“Put up thy sword,” said Christ.
“Business is business! There is no sentiment in business! We must conquer the markets of the world,” say the capitalists.
And there is the parting of the ways for toads and men, for the time-server and the prophet, for the emasculate and the masculine.
In 1898 a certain man lived in a small western “city”—and took notes. A local company of working class volunteers was organized to go to Cuba to slaughter the working men in the Spanish army and thus secure greater opportunity for American capitalists. On the day of departure of the volunteer company the people, thousands of them, assembled on a wide public square, surrounding the local volunteers. Suddenly, when interest was intense, a high table was rushed to the center of the square, a banker thoughtfully assisting. Hastily a meek and lowly follower of the Peaceful Jesus—a preacher—took his place upon this table, his eyes flashing hate and his chest bulging heroically. All hats were off. All heads, but two, were bowed in prayer. With head erect and eyes open the preacher, in prayer, addressed—the audience. With his eyes to the sky, the preacher, praying, used the name of God and the ears of the people. There was no “praying in secret” about that “eloquent effort.” The prayer was “powerful.” That prayer was an assault—an assault upon the finest sentiments that bloom in the human heart, the sentiments of the brotherhood of man.
But what of that? “Business is business.”
That eloquent prayer electrified the vast audience. The preacher became an incendiary—he committed arson. His ferocious rhetoric set on fire the gullible souls of young men, humble women, innocent small boys and tender little girls. With crafty eloquence he petted the working class volunteers till they stood more erect in manly pride and licked their lips for the blood of almost equally ignorant Spanish working men; with flattering phrases he seductively praised the plain women who bore these “brave boys” now ready to butcher, praised them till these gentle, humble mothers were warm with an elation known only to mothers of strong men, praised them till they were keen with a savage gladness that they had borne these men now burning to slaughter humble toilers from the working class homes in Spain. With artful power of phrase and voice the preacher praised the small boys present, praying for “more brave boys in future years to stand by the flag”—caressed them thus till the poor little fellows longed to be men in order that they too might rend the flesh of humble working-class men in war—somewhere, anywhere, somehow, sometime. And then with cunning suggestiveness and with vulgar boldness this handsome panderer to capitalist masters rudely invaded the holy of holies, the innocent imagination of tender little girls present, brutally outraged the sacred instincts of kindness natural to these dainty little maids till these young doll-lovers were half excited with a dim but horrible hope, till their faces flushed in anticipation of the patriotic part they too in future years might have in sending their assassin sons to the front.
The prayer ended. The preacher rolled his fine dark eyes and fervently bellowed, “Amen!”
He had done his work. He had played his part.
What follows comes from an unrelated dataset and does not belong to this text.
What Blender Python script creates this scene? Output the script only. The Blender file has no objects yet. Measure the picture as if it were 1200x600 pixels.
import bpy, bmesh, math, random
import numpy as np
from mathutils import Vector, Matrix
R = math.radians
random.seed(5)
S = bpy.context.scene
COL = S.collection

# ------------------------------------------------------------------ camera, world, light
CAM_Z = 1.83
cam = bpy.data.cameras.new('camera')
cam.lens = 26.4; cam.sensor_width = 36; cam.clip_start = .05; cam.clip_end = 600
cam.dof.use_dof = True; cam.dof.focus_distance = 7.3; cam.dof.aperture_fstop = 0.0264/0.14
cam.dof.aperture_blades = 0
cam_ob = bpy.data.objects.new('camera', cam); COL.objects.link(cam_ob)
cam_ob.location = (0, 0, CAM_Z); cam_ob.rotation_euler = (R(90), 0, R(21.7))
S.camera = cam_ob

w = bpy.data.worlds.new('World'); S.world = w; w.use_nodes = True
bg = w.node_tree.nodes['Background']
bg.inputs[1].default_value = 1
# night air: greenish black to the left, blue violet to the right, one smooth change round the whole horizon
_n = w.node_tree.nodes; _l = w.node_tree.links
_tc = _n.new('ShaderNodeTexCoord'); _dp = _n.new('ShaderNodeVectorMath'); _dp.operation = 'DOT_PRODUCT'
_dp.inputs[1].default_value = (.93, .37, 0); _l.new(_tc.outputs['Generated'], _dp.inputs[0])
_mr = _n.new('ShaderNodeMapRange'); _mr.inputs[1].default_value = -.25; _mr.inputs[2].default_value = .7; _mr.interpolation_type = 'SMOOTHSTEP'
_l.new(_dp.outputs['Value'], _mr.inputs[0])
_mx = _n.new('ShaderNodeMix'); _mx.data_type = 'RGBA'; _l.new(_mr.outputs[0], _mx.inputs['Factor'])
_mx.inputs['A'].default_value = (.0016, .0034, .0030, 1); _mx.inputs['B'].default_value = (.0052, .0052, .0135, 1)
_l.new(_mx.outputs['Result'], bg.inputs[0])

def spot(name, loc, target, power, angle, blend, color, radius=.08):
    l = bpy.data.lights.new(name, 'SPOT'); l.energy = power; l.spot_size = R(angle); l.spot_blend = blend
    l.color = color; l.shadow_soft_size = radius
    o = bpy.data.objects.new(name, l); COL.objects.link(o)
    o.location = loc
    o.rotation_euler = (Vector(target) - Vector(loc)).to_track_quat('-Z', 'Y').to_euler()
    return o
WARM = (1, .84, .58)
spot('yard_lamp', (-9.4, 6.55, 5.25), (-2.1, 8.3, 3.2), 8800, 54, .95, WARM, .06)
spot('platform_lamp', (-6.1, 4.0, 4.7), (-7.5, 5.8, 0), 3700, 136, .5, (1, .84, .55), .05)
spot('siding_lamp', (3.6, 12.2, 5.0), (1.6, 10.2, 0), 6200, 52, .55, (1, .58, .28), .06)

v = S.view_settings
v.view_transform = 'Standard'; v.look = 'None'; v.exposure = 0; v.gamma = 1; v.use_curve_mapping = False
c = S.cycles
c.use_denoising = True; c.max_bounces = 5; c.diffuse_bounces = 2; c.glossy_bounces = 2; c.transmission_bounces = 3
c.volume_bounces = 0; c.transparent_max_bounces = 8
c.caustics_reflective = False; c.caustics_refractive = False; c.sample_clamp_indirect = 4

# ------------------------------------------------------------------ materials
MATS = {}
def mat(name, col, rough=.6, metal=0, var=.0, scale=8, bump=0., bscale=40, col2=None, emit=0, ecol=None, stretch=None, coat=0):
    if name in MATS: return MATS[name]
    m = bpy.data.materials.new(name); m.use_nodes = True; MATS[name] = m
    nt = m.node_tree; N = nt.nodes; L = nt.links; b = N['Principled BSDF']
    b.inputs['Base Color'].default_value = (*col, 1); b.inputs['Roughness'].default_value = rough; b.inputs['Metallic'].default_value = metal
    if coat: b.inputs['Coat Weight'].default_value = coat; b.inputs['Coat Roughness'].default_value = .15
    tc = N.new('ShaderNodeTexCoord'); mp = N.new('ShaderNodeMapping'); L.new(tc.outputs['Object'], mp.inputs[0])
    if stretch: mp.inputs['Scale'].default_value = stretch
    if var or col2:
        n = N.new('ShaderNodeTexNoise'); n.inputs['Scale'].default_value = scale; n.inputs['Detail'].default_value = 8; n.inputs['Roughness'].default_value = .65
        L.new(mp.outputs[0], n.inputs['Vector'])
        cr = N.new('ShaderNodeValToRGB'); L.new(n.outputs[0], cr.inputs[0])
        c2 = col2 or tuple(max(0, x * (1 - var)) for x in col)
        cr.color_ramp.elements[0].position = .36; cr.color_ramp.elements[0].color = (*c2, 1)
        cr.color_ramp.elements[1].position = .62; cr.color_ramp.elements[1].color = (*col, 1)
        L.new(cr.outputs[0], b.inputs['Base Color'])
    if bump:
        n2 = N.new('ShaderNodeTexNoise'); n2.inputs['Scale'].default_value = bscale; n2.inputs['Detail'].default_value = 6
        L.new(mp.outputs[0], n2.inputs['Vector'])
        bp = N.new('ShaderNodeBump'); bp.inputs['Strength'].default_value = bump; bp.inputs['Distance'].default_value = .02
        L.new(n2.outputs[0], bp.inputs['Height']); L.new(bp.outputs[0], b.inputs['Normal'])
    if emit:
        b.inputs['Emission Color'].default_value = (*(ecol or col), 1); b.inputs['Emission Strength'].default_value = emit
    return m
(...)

Souls had been branded. Human brotherhood had been suffocated in the hearts of gullible working men—strangled with elegant (and pious) eloquence.
Then the thousands of humble working class people moved off, “hoofing it,” marching behind the soldiers to the railway station. A half dozen bankers, a dozen lawyers, and many other “leading business men” lingered, left their carriages, surrounded the preacher and congratulated him on his “splendid effort”;—and that was part of his pay for his eloquent ferocity. Well-dressed women of the “best families in the city” gave the preacher their gloved right hands and practically embraced him with the virtuous and caressing fondness in their eyes;—and that was part of his pay for scarring the souls of men, women, and little children with the branding-iron of Old Testament ferocity. That savage prayer made him more popular in the city;—and that was part of his pay for his noble ferocity. He was now more secure in his job;—and that was part of his pay for his ecclesiastical buncombe and flap-doodle,—for his jungle growl of civilized ferocity. The collections were for some time larger in his church;—and that, yea, that also, was part of his pay for serving the cash-register and thus playing the rôle of betrayer of the Prince of Peace.
The handsome preacher had performed a miracle. He had so fixedly riveted the attention of the “brave boys” upon the Spaniards that the gullible volunteers noticed nothing strange in the fact that strong, healthy bankers, lawyers, merchants and preachers (patriots all of them of course)—with the stealthy quiet of a cat on a carpet—remained at home just at the very time when “great deeds of glory and patriotism” and manly heroism were to be done.